Все это с достаточной ясностью показывает, в каком направлении авторы «Вех» предлагают «безбытной, оторвавшейся от органического склада жизни, не имеющей собственных твердых устоев интеллигенции» – «продумать национальную проблему». Попросту говоря, нас и в данном случае возвращают к славянофилам, тем славянофилам, которые «пробовали вразумить нас» в свое время, но не были поняты «космополитически настроенной интеллигенцией».
Увы, мы в данном случае должны ответить на все эти «вменения» так же, как ответили на предыдущие. Булгаков более прав, чем сам думает, когда говорит, что «национальная идея опирается не только на этнографические и исторические основания, но прежде всего на религиозно-культурные». Интеллигенция может очень далеко уйти вперед своего народа, но она всегда и во всем, в отрицании, как и в утверждении, останется представительницей и продуктом своей культуры.

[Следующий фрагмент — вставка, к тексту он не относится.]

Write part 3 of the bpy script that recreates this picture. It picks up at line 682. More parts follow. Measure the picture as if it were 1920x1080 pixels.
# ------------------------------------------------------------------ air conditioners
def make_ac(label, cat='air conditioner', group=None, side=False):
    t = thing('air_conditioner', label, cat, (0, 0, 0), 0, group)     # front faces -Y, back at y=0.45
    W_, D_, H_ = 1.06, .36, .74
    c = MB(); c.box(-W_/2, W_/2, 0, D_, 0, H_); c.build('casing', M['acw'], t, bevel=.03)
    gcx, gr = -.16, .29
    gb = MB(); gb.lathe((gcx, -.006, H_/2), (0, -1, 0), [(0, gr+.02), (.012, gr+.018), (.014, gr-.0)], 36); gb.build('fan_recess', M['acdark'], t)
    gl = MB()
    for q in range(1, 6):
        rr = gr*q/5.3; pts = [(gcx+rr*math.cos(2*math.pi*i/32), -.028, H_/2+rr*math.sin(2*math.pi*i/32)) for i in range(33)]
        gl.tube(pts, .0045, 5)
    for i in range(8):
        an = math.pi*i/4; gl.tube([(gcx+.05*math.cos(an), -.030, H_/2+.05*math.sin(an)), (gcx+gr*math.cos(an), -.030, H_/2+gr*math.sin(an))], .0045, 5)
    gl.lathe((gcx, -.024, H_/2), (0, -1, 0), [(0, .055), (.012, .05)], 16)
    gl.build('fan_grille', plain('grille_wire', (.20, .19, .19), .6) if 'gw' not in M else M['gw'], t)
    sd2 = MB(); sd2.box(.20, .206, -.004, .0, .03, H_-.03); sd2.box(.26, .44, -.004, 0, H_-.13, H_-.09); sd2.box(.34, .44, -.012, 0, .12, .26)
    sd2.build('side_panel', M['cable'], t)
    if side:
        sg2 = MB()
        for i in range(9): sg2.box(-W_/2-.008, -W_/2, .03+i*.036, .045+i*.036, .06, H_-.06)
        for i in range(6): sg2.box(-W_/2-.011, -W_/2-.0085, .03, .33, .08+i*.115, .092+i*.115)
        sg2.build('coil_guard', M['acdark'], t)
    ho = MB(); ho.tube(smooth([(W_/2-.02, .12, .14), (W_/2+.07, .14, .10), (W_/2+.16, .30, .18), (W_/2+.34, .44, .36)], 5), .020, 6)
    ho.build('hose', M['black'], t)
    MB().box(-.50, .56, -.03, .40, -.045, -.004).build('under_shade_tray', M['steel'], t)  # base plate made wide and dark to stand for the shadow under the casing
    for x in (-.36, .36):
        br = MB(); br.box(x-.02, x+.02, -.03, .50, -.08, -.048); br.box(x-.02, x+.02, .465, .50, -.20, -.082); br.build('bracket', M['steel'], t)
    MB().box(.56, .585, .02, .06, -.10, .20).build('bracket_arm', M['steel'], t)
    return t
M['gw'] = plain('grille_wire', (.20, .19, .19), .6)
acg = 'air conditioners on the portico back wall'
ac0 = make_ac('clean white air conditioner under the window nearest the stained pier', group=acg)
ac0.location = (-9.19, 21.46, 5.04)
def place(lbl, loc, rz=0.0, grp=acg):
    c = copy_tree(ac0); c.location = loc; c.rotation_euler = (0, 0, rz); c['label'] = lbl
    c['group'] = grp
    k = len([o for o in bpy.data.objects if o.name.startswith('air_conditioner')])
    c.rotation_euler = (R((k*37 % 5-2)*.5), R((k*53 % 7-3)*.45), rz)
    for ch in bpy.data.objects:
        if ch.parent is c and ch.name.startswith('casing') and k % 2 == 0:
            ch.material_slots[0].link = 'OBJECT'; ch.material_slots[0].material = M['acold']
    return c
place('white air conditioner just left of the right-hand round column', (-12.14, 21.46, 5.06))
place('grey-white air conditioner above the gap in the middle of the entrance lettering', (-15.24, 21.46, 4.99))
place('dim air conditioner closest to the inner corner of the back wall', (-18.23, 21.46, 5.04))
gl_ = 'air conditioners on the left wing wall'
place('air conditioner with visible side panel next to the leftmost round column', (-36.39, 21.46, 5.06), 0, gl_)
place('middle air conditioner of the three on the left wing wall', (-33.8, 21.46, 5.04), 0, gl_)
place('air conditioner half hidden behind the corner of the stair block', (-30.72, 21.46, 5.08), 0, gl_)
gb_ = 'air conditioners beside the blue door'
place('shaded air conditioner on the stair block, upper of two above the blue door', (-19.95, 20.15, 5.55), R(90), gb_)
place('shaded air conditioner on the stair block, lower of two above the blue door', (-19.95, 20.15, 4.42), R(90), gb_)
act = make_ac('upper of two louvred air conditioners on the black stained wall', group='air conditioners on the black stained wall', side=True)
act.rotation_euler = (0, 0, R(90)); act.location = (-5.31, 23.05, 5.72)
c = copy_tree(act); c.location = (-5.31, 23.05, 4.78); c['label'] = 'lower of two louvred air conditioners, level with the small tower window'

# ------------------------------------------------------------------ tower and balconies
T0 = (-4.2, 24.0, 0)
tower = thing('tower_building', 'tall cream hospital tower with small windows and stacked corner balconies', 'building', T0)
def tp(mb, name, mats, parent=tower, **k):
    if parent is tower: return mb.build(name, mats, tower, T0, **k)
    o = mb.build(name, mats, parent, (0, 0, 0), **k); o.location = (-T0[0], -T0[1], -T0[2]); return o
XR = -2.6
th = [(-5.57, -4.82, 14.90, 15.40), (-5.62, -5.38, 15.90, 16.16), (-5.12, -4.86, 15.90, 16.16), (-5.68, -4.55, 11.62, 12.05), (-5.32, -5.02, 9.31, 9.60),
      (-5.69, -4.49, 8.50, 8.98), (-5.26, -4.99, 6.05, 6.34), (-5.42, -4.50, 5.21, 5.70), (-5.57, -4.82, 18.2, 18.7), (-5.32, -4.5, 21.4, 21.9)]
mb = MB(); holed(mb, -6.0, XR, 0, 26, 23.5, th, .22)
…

Я указывал уже на несомненную связь между ритуализмом массы и практическим атеизмом ее привилегированного сословия. Слабость правовой идеи в русском обществе, несомненно, отражает фактическое бесправие и анархизм русского населения. Какие же «культурные», не «этнографические и исторические», «основания» могла русская интеллигенция заимствовать у русской массы в области «национальной проблемы»?
Национализм и патриотизм, вообще говоря, не есть простой, элементарный инстинкт любви в «своему», с которым они иногда отождествляются. Это есть более сложное чувство, сообща осознанное в процессе культурного развития нации и прикрепленное к чему-нибудь осязательному, что для всех является одинаково понимаемым символом. Сперва это – символ принадлежности к «своим», к своему «роду», а потом и символ стремления к общим целям, общим задачам. Первое, т. е. чувство родовой принадлежности, являющееся раньше всего, конечно, всего естественнее прикрепляется к вещам, которые не меняются, к воспоминаниям вместе прожитого и вместе нажитого: к истории, к преданию. Но без второго, без вечно живой и вечно развивающейся волевой и целесообразной совместной же деятельности, без объединения воли народа на очередной, одинаково понимаемой всеми национальной задаче, первое чувство мертво. Одним преданием оно жить не может или, точнее, не может подняться над «этнографическими основаниями народного единства».